§ **Aim of the exercise**
Could every line of the data be printed exactly as it reads?

§ **Data segment**
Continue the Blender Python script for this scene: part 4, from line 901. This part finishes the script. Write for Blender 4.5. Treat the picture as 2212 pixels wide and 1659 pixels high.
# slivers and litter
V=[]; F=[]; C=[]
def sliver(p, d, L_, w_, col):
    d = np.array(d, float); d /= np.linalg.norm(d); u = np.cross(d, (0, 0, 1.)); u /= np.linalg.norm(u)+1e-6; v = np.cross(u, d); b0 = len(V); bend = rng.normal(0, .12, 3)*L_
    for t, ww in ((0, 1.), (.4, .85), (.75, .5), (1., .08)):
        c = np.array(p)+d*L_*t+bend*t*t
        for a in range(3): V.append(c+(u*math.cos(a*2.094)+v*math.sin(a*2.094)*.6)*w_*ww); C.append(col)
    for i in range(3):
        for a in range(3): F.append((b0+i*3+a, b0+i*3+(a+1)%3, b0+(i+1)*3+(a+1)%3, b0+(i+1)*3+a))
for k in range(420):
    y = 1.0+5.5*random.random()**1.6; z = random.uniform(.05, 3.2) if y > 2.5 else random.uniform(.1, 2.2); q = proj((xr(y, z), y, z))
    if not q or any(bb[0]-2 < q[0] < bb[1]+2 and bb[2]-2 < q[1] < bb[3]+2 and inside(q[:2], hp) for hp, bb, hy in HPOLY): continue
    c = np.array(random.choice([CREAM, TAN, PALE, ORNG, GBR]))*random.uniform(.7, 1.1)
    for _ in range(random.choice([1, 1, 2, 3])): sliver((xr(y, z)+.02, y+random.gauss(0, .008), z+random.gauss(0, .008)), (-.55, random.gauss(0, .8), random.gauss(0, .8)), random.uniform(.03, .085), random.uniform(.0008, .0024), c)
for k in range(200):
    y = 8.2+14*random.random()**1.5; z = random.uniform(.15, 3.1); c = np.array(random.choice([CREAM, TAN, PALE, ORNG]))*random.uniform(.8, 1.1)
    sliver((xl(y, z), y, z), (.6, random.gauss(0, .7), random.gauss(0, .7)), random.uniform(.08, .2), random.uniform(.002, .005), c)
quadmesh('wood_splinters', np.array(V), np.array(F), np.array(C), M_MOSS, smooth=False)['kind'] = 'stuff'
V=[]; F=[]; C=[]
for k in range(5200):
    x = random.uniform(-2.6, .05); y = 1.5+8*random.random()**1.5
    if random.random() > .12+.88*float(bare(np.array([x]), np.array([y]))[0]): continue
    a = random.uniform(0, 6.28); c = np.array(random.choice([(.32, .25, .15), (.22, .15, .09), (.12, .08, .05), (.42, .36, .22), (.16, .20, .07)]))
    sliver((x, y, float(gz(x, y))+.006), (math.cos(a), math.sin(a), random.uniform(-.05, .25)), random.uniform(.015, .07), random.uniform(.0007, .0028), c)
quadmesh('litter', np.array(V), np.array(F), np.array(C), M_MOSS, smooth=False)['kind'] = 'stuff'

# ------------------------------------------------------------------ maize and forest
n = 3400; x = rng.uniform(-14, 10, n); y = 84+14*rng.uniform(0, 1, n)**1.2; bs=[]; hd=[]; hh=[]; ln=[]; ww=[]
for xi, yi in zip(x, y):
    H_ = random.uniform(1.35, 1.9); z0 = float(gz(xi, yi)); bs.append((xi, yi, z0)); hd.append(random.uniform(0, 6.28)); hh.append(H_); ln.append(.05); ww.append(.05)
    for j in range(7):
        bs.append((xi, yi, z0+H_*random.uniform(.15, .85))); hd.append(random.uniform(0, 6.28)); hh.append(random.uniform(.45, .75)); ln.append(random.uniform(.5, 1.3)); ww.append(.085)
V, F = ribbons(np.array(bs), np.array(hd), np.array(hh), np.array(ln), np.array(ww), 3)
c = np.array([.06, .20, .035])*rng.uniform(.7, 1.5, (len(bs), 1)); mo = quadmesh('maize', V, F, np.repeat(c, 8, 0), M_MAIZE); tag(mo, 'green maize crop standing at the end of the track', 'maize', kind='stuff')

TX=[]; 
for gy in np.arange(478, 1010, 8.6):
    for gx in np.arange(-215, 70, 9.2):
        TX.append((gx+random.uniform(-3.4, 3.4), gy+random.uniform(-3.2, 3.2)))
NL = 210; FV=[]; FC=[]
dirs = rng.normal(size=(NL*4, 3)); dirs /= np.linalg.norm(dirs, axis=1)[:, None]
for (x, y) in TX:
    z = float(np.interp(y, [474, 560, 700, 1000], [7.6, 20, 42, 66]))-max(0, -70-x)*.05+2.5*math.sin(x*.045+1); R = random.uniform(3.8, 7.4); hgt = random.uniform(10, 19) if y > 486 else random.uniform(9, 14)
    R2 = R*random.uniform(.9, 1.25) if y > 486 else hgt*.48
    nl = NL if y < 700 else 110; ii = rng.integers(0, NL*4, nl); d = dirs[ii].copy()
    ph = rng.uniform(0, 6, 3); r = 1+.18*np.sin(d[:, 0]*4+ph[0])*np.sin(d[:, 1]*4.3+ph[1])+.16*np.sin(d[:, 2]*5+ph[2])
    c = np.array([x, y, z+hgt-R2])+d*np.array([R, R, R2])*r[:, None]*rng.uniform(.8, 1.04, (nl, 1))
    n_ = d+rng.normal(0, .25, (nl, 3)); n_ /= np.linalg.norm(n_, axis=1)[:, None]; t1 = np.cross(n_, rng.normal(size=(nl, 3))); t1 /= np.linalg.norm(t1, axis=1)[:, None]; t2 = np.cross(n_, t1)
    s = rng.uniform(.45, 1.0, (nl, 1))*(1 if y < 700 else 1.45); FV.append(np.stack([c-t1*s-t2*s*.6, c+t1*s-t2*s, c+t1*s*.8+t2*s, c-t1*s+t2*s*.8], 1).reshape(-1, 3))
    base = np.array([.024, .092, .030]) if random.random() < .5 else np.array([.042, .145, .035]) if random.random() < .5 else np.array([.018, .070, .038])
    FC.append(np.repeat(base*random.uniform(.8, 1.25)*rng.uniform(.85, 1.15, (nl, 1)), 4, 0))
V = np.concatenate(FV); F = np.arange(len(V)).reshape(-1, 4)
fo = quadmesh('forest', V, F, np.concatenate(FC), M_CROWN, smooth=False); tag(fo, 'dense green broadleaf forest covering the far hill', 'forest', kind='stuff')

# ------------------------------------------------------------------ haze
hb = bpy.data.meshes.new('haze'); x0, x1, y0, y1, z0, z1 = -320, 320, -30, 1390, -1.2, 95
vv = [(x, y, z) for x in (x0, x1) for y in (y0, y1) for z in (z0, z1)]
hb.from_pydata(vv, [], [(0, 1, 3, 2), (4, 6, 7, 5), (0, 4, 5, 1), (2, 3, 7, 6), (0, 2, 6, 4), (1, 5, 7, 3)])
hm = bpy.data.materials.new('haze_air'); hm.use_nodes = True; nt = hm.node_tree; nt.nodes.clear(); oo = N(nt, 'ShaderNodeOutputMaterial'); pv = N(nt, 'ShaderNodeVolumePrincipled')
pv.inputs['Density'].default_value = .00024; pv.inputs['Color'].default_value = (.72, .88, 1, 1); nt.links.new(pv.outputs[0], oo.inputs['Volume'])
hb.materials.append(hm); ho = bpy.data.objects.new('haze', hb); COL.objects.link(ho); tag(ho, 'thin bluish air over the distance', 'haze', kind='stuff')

§ **Reply**
Continue the Blender Python script for this scene: part 4, from line 901. This part finishes the script. Write for Blender 4.5. Treat the picture as 2212 pixels wide and 1659 pixels high.
# slivers and litter
V=[]; F=[]; C=[]
def sliver(p, d, L_, w_, col):
    d = np.array(d, float); d /= np.linalg.norm(d); u = np.cross(d, (0, 0, 1.)); u /= np.linalg.norm(u)+1e-6; v = np.cross(u, d); b0 = len(V); bend = rng.normal(0, .12, 3)*L_
    for t, ww in ((0, 1.), (.4, .85), (.75, .5), (1., .08)):
        c = np.array(p)+d*L_*t+bend*t*t
        for a in range(3): V.append(c+(u*math.cos(a*2.094)+v*math.sin(a*2.094)*.6)*w_*ww); C.append(col)
    for i in range(3):
        for a in range(3): F.append((b0+i*3+a, b0+i*3+(a+1)%3, b0+(i+1)*3+(a+1)%3, b0+(i+1)*3+a))
for k in range(420):
    y = 1.0+5.5*random.random()**1.6; z = random.uniform(.05, 3.2) if y > 2.5 else random.uniform(.1, 2.2); q = proj((xr(y, z), y, z))
    if not q or any(bb[0]-2 < q[0] < bb[1]+2 and bb[2]-2 < q[1] < bb[3]+2 and inside(q[:2], hp) for hp, bb, hy in HPOLY): continue
    c = np.array(random.choice([CREAM, TAN, PALE, ORNG, GBR]))*random.uniform(.7, 1.1)
    for _ in range(random.choice([1, 1, 2, 3])): sliver((xr(y, z)+.02, y+random.gauss(0, .008), z+random.gauss(0, .008)), (-.55, random.gauss(0, .8), random.gauss(0, .8)), random.uniform(.03, .085), random.uniform(.0008, .0024), c)
for k in range(200):
    y = 8.2+14*random.random()**1.5; z = random.uniform(.15, 3.1); c = np.array(random.choice([CREAM, TAN, PALE, ORNG]))*random.uniform(.8, 1.1)
    sliver((xl(y, z), y, z), (.6, random.gauss(0, .7), random.gauss(0, .7)), random.uniform(.08, .2), random.uniform(.002, .005), c)
quadmesh('wood_splinters', np.array(V), np.array(F), np.array(C), M_MOSS, smooth=False)['kind'] = 'stuff'
V=[]; F=[]; C=[]
for k in range(5200):
    x = random.uniform(-2.6, .05); y = 1.5+8*random.random()**1.5
    if random.random() > .12+.88*float(bare(np.array([x]), np.array([y]))[0]): continue
    a = random.uniform(0, 6.28); c = np.array(random.choice([(.32, .25, .15), (.22, .15, .09), (.12, .08, .05), (.42, .36, .22), (.16, .20, .07)]))
    sliver((x, y, float(gz(x, y))+.006), (math.cos(a), math.sin(a), random.uniform(-.05, .25)), random.uniform(.015, .07), random.uniform(.0007, .0028), c)
quadmesh('litter', np.array(V), np.array(F), np.array(C), M_MOSS, smooth=False)['kind'] = 'stuff'

# ------------------------------------------------------------------ maize and forest
n = 3400; x = rng.uniform(-14, 10, n); y = 84+14*rng.uniform(0, 1, n)**1.2; bs=[]; hd=[]; hh=[]; ln=[]; ww=[]
for xi, yi in zip(x, y):
    H_ = random.uniform(1.35, 1.9); z0 = float(gz(xi, yi)); bs.append((xi, yi, z0)); hd.append(random.uniform(0, 6.28)); hh.append(H_); ln.append(.05); ww.append(.05)
    for j in range(7):
        bs.append((xi, yi, z0+H_*random.uniform(.15, .85))); hd.append(random.uniform(0, 6.28)); hh.append(random.uniform(.45, .75)); ln.append(random.uniform(.5, 1.3)); ww.append(.085)
V, F = ribbons(np.array(bs), np.array(hd), np.array(hh), np.array(ln), np.array(ww), 3)
c = np.array([.06, .20, .035])*rng.uniform(.7, 1.5, (len(bs), 1)); mo = quadmesh('maize', V, F, np.repeat(c, 8, 0), M_MAIZE); tag(mo, 'green maize crop standing at the end of the track', 'maize', kind='stuff')

TX=[]; 
for gy in np.arange(478, 1010, 8.6):
    for gx in np.arange(-215, 70, 9.2):
        TX.append((gx+random.uniform(-3.4, 3.4), gy+random.uniform(-3.2, 3.2)))
NL = 210; FV=[]; FC=[]
dirs = rng.normal(size=(NL*4, 3)); dirs /= np.linalg.norm(dirs, axis=1)[:, None]
for (x, y) in TX:
    z = float(np.interp(y, [474, 560, 700, 1000], [7.6, 20, 42, 66]))-max(0, -70-x)*.05+2.5*math.sin(x*.045+1); R = random.uniform(3.8, 7.4); hgt = random.uniform(10, 19) if y > 486 else random.uniform(9, 14)
    R2 = R*random.uniform(.9, 1.25) if y > 486 else hgt*.48
    nl = NL if y < 700 else 110; ii = rng.integers(0, NL*4, nl); d = dirs[ii].copy()
    ph = rng.uniform(0, 6, 3); r = 1+.18*np.sin(d[:, 0]*4+ph[0])*np.sin(d[:, 1]*4.3+ph[1])+.16*np.sin(d[:, 2]*5+ph[2])
    c = np.array([x, y, z+hgt-R2])+d*np.array([R, R, R2])*r[:, None]*rng.uniform(.8, 1.04, (nl, 1))
    n_ = d+rng.normal(0, .25, (nl, 3)); n_ /= np.linalg.norm(n_, axis=1)[:, None]; t1 = np.cross(n_, rng.normal(size=(nl, 3))); t1 /= np.linalg.norm(t1, axis=1)[:, None]; t2 = np.cross(n_, t1)
    s = rng.uniform(.45, 1.0, (nl, 1))*(1 if y < 700 else 1.45); FV.append(np.stack([c-t1*s-t2*s*.6, c+t1*s-t2*s, c+t1*s*.8+t2*s, c-t1*s+t2*s*.8], 1).reshape(-1, 3))
    base = np.array([.024, .092, .030]) if random.random() < .5 else np.array([.042, .145, .035]) if random.random() < .5 else np.array([.018, .070, .038])
    FC.append(np.repeat(base*random.uniform(.8, 1.25)*rng.uniform(.85, 1.15, (nl, 1)), 4, 0))
V = np.concatenate(FV); F = np.arange(len(V)).reshape(-1, 4)
fo = quadmesh('forest', V, F, np.concatenate(FC), M_CROWN, smooth=False); tag(fo, 'dense green broadleaf forest covering the far hill', 'forest', kind='stuff')

# ------------------------------------------------------------------ haze
hb = bpy.data.meshes.new('haze'); x0, x1, y0, y1, z0, z1 = -320, 320, -30, 1390, -1.2, 95
vv = [(x, y, z) for x in (x0, x1) for y in (y0, y1) for z in (z0, z1)]
hb.from_pydata(vv, [], [(0, 1, 3, 2), (4, 6, 7, 5), (0, 4, 5, 1), (2, 3, 7, 6), (0, 2, 6, 4), (1, 5, 7, 3)])
hm = bpy.data.materials.new('haze_air'); hm.use_nodes = True; nt = hm.node_tree; nt.nodes.clear(); oo = N(nt, 'ShaderNodeOutputMaterial'); pv = N(nt, 'ShaderNodeVolumePrincipled')
pv.inputs['Density'].default_value = .00024; pv.inputs['Color'].default_value = (.72, .88, 1, 1); nt.links.new(pv.outputs[0], oo.inputs['Volume'])
hb.materials.append(hm); ho = bpy.data.objects.new('haze', hb); COL.objects.link(ho); tag(ho, 'thin bluish air over the distance', 'haze', kind='stuff')